--- Begin ---
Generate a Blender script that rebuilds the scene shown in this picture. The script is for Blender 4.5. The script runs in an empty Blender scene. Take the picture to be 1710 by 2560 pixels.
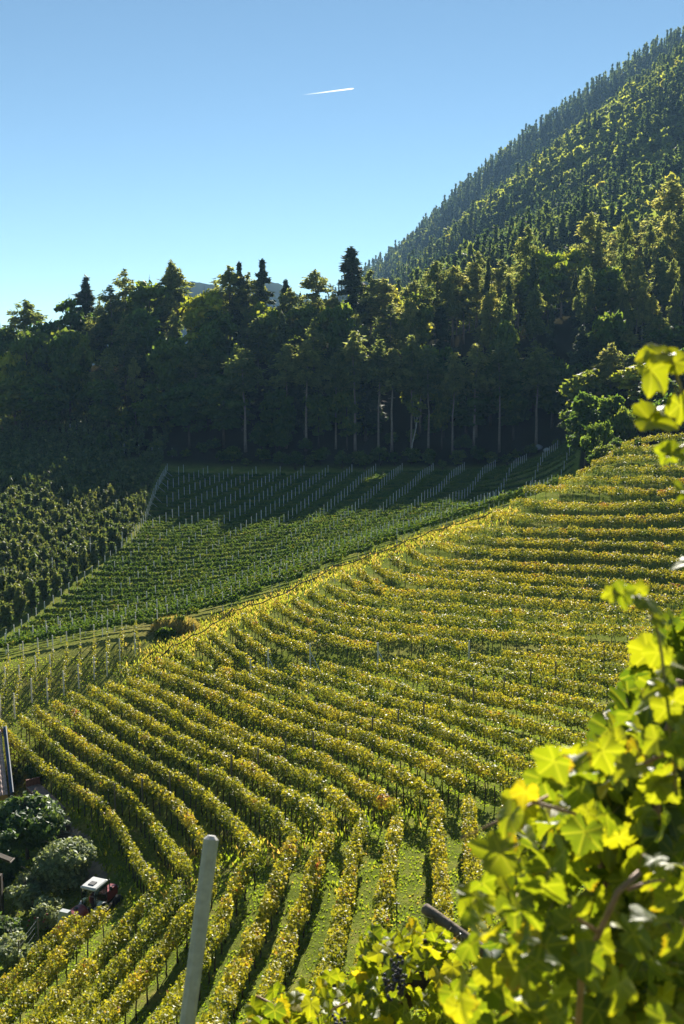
import bpy, math, random
import numpy as np
C = bpy.context.scene
R = math.radians
# ------------------------------------------------------------------ camera, sky, sun, exposure
PITCH = 8.0
cam_d = bpy.data.cameras.new('camera'); cam = bpy.data.objects.new('camera', cam_d)
C.collection.objects.link(cam); C.camera = cam
cam.location = (0, 0, 0); cam.rotation_euler = (R(90 - PITCH), 0, 0)
cam_d.sensor_fit = 'VERTICAL'; cam_d.sensor_height = 36.0; cam_d.sensor_width = 24.0; cam_d.lens = 35.0
cam_d.clip_start = 0.1; cam_d.clip_end = 40000
cam_d.dof.use_dof = True; cam_d.dof.focus_distance = 75.0; cam_d.dof.aperture_fstop = 4.2
SUN_AZ, SUN_EL = R(9), R(24)
wd = bpy.data.worlds.new('World'); C.world = wd; wd.use_nodes = True
_n = wd.node_tree.nodes; _l = wd.node_tree.links; _n.clear()
_o = _n.new('ShaderNodeOutputWorld'); _b = _n.new('ShaderNodeBackground'); _s = _n.new('ShaderNodeTexSky')
_s.sky_type = 'NISHITA'; _s.sun_disc = False; _s.sun_elevation = SUN_EL; _s.sun_rotation = SUN_AZ
_s.altitude = 700; _s.air_density = 0.65; _s.dust_density = 0.0; _s.ozone_density = 0.6
_b.inputs['Strength'].default_value = 0.05
_t = _n.new('ShaderNodeMix'); _t.data_type = 'RGBA'; _t.blend_type = 'MULTIPLY'; _t.inputs[0].default_value = 1.0; _t.inputs[7].default_value = (.84, .97, .90, 1)  # clear teal-leaning mountain air
_l.new(_s.outputs[0], _t.inputs[6]); _l.new(_t.outputs[2], _b.inputs[0]); _l.new(_b.outputs[0], _o.inputs[0])
from mathutils import Vector, Matrix
sun_d = bpy.data.lights.new('sun', 'SUN'); sun = bpy.data.objects.new('sun', sun_d); C.collection.objects.link(sun)
sun_d.energy = 5.0; sun_d.angle = R(0.5); sun_d.color = (1.0, 0.93, 0.82)
SUNV = Vector((math.sin(SUN_AZ) * math.cos(SUN_EL), math.cos(SUN_AZ) * math.cos(SUN_EL), math.sin(SUN_EL)))
sun.rotation_euler = SUNV.to_track_quat('Z', 'Y').to_euler(); sun.location = SUNV * 500
C.view_settings.view_transform = 'Standard'; C.view_settings.look = 'None'
C.view_settings.exposure = 1.6; C.view_settings.gamma = 1.0
C.cycles.max_bounces = 6; C.cycles.diffuse_bounces = 3; C.cycles.glossy_bounces = 2
C.cycles.transmission_bounces = 4; C.cycles.transparent_max_bounces = 8; C.cycles.volume_bounces = 0
C.cycles.use_denoising = True
rng = np.random.default_rng(7)
random.seed(7)
# ------------------------------------------------------------------ terrain heights (fitted once, everything stands on it)
F=2489.0; PIT=math.radians(8.0)
CP,SP=math.cos(PIT),math.sin(PIT)
def pdir(X,Y):
    X=np.asarray(X,float);Y=np.asarray(Y,float)
    u=(X-855)/F; v=(1280-Y)/F
    return np.stack([u,CP+v*SP,-SP+v*CP],-1)
def at(X,Y,D): return pdir(X,Y)*np.asarray(D,float)[...,None]
CTRL=[(100,2560,44),(500,2560,38),(800,2560,33),(1100,2560,30),(1500,2560,26),(100,2400,50),(500,2400,44),(800,2400,40),(1100,2400,37),
(250,2270,58),(0,2250,60),(700,2200,47),(1000,2200,46),(1200,2200,44),(400,2190,57),(640,2130,53.5),(800,2085,53.5),(1000,2040,54),(1200,1990,54),
(90,1810,82),(400,1900,70),(640,2000,61),(60,2000,72),(200,2130,63),(300,2050,65.5),(1000,1800,72),(1300,1850,64),(1600,1700,80),(1700,1580,92),
(1000,1650,85),(1400,1650,86),(700,1620,88),(400,1680,90),(150,1780,86),(1000,1500,100),(1400,1500,104),(1700,1500,104),(1000,1440,108.5),(1400,1400,114),(1700,1400,113),
(1400,1300,124.5),(1700,1300,123),(1250,1330,121),(1520,1205,138),(1640,1140,145),(1720,1120,148),
(460,1592,98),(580,1542,102),(680,1503,105),(750,1477,107.5),(835,1440,111),(926,1407,115),(1020,1370,119),(1085,1342,122),(1160,1320,125),(1227,1293,128),(1310,1252,132),(1400,1222,137),(1480,1183,142),(1555,1138,148),(1626,1108,152),(0,1680,92),(200,1625,95),(330,1585,97),(100,1740,88),
(0,1632,106),(100,1600,112),(250,1560,118),(450,1520,122),(700,1430,135),(900,1330,158),(1100,1255,180),(1300,1180,208),
(450,1190,225),(400,1300,178),(600,1300,178),(750,1250,197),(1000,1200,214),(1350,1150,228),(450,1150,240),(700,1140,242),(900,1140,243),(1350,1110,245),(0,1060,260),(200,1080,250),
(0,1200,205),(200,1200,205),(0,1350,160),(200,1350,160),(0,1480,130),(150,1480,132),(0,1600,112),
(0,1000,285),(200,955,280),(450,940,273),(880,925,272),(1300,845,287),(1700,740,325),(1600,1030,190),(1700,960,215),(-200,985,290),(1900,700,340),(1900,1060,170),(1500,1000,245),(1700,880,250)]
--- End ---
**Task to carry out**:
Copy out the whole listing exactly, and don't carry over any pictures.

**Result for this task**:
Generate a Blender script that rebuilds the scene shown in this picture. The script is for Blender 4.5. The script runs in an empty Blender scene. Take the picture to be 1710 by 2560 pixels.
import bpy, math, random
import numpy as np
C = bpy.context.scene
R = math.radians
# ------------------------------------------------------------------ camera, sky, sun, exposure
PITCH = 8.0
cam_d = bpy.data.cameras.new('camera'); cam = bpy.data.objects.new('camera', cam_d)
C.collection.objects.link(cam); C.camera = cam
cam.location = (0, 0, 0); cam.rotation_euler = (R(90 - PITCH), 0, 0)
cam_d.sensor_fit = 'VERTICAL'; cam_d.sensor_height = 36.0; cam_d.sensor_width = 24.0; cam_d.lens = 35.0
cam_d.clip_start = 0.1; cam_d.clip_end = 40000
cam_d.dof.use_dof = True; cam_d.dof.focus_distance = 75.0; cam_d.dof.aperture_fstop = 4.2
SUN_AZ, SUN_EL = R(9), R(24)
wd = bpy.data.worlds.new('World'); C.world = wd; wd.use_nodes = True
_n = wd.node_tree.nodes; _l = wd.node_tree.links; _n.clear()
_o = _n.new('ShaderNodeOutputWorld'); _b = _n.new('ShaderNodeBackground'); _s = _n.new('ShaderNodeTexSky')
_s.sky_type = 'NISHITA'; _s.sun_disc = False; _s.sun_elevation = SUN_EL; _s.sun_rotation = SUN_AZ
_s.altitude = 700; _s.air_density = 0.65; _s.dust_density = 0.0; _s.ozone_density = 0.6
_b.inputs['Strength'].default_value = 0.05
_t = _n.new('ShaderNodeMix'); _t.data_type = 'RGBA'; _t.blend_type = 'MULTIPLY'; _t.inputs[0].default_value = 1.0; _t.inputs[7].default_value = (.84, .97, .90, 1)  # clear teal-leaning mountain air
_l.new(_s.outputs[0], _t.inputs[6]); _l.new(_t.outputs[2], _b.inputs[0]); _l.new(_b.outputs[0], _o.inputs[0])
from mathutils import Vector, Matrix
sun_d = bpy.data.lights.new('sun', 'SUN'); sun = bpy.data.objects.new('sun', sun_d); C.collection.objects.link(sun)
sun_d.energy = 5.0; sun_d.angle = R(0.5); sun_d.color = (1.0, 0.93, 0.82)
SUNV = Vector((math.sin(SUN_AZ) * math.cos(SUN_EL), math.cos(SUN_AZ) * math.cos(SUN_EL), math.sin(SUN_EL)))
sun.rotation_euler = SUNV.to_track_quat('Z', 'Y').to_euler(); sun.location = SUNV * 500
C.view_settings.view_transform = 'Standard'; C.view_settings.look = 'None'
C.view_settings.exposure = 1.6; C.view_settings.gamma = 1.0
C.cycles.max_bounces = 6; C.cycles.diffuse_bounces = 3; C.cycles.glossy_bounces = 2
C.cycles.transmission_bounces = 4; C.cycles.transparent_max_bounces = 8; C.cycles.volume_bounces = 0
C.cycles.use_denoising = True
rng = np.random.default_rng(7)
random.seed(7)
# ------------------------------------------------------------------ terrain heights (fitted once, everything stands on it)
F=2489.0; PIT=math.radians(8.0)
CP,SP=math.cos(PIT),math.sin(PIT)
def pdir(X,Y):
    X=np.asarray(X,float);Y=np.asarray(Y,float)
    u=(X-855)/F; v=(1280-Y)/F
    return np.stack([u,CP+v*SP,-SP+v*CP],-1)
def at(X,Y,D): return pdir(X,Y)*np.asarray(D,float)[...,None]
CTRL=[(100,2560,44),(500,2560,38),(800,2560,33),(1100,2560,30),(1500,2560,26),(100,2400,50),(500,2400,44),(800,2400,40),(1100,2400,37),
(250,2270,58),(0,2250,60),(700,2200,47),(1000,2200,46),(1200,2200,44),(400,2190,57),(640,2130,53.5),(800,2085,53.5),(1000,2040,54),(1200,1990,54),
(90,1810,82),(400,1900,70),(640,2000,61),(60,2000,72),(200,2130,63),(300,2050,65.5),(1000,1800,72),(1300,1850,64),(1600,1700,80),(1700,1580,92),
(1000,1650,85),(1400,1650,86),(700,1620,88),(400,1680,90),(150,1780,86),(1000,1500,100),(1400,1500,104),(1700,1500,104),(1000,1440,108.5),(1400,1400,114),(1700,1400,113),
(1400,1300,124.5),(1700,1300,123),(1250,1330,121),(1520,1205,138),(1640,1140,145),(1720,1120,148),
(460,1592,98),(580,1542,102),(680,1503,105),(750,1477,107.5),(835,1440,111),(926,1407,115),(1020,1370,119),(1085,1342,122),(1160,1320,125),(1227,1293,128),(1310,1252,132),(1400,1222,137),(1480,1183,142),(1555,1138,148),(1626,1108,152),(0,1680,92),(200,1625,95),(330,1585,97),(100,1740,88),
(0,1632,106),(100,1600,112),(250,1560,118),(450,1520,122),(700,1430,135),(900,1330,158),(1100,1255,180),(1300,1180,208),
(450,1190,225),(400,1300,178),(600,1300,178),(750,1250,197),(1000,1200,214),(1350,1150,228),(450,1150,240),(700,1140,242),(900,1140,243),(1350,1110,245),(0,1060,260),(200,1080,250),
(0,1200,205),(200,1200,205),(0,1350,160),(200,1350,160),(0,1480,130),(150,1480,132),(0,1600,112),
(0,1000,285),(200,955,280),(450,940,273),(880,925,272),(1300,845,287),(1700,740,325),(1600,1030,190),(1700,960,215),(-200,985,290),(1900,700,340),(1900,1060,170),(1500,1000,245),(1700,880,250)]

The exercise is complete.